Author rightly points out that layer2 is constrained in part by layer1. We can't open enough lightning channels for every person on the planet to have one within a reasonable time, let alone 2 or more for censorship resistance, routing, etc.
I'm personally ok with trying to optimize base layer to support more tx, but it's still going to be fee market driven. I use layer1 and layer2 solutions. Since nostr, my use of layer2 with custodial wallets has eclipsed all my past transactions and yet, we are still testing the tech as trailblazers, and very early.
I really think that most people will be custodial, and they'll have the flexibility to move funds with greater ease than traditional banking as a tradeoff.
Yes.
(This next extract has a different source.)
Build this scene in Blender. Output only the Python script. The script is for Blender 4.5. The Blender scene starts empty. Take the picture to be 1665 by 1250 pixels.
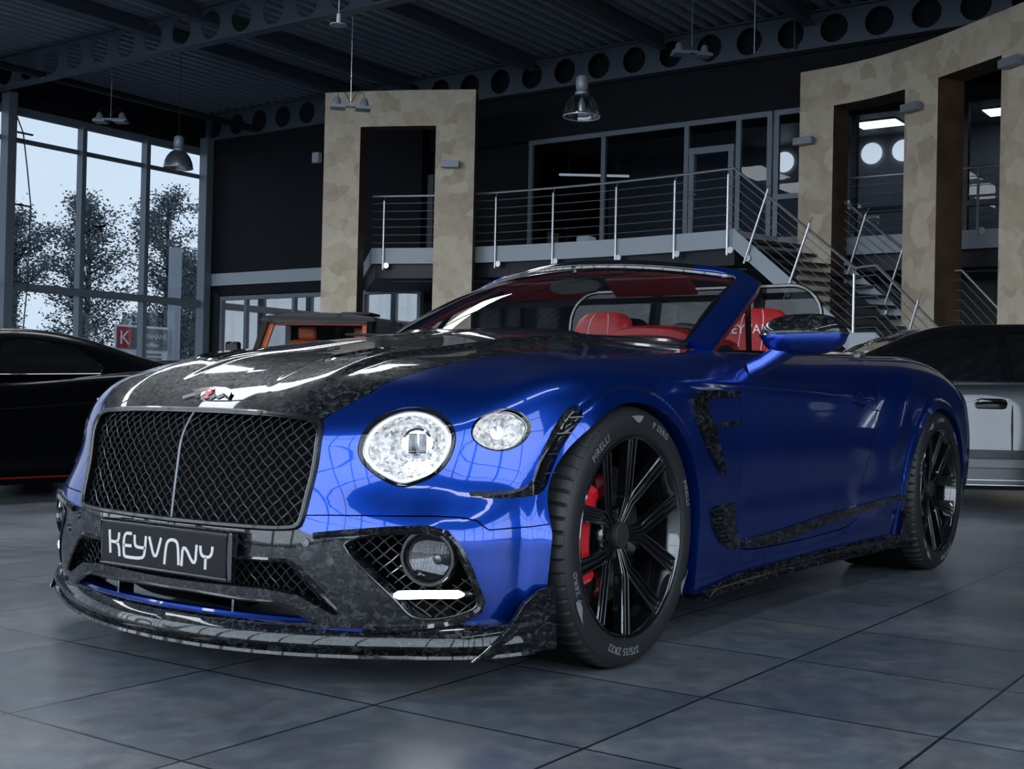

People will lose funds over time. I've lost access to sats to a custodian provider. But it's important not to lose an amount that would be life changing detrimental. That's where we need to build more protective solutions.
For layer1 though, there's little that can be done. New address types? Taproot and segwit are already quite compact. More frequent blocks? Complete non starter as it affects supply issuance. Larger blocks? Maybe in time but still too early to consider IMHO. Until muun swaps and inscriptions, blocks weren't regularly getting full and we have to consider network costs and ability to maintain decentralization. It's certainly easier to try things in a layer 2 way. Lightning, Liquid, Cashu, and Fedimints are all layer 2.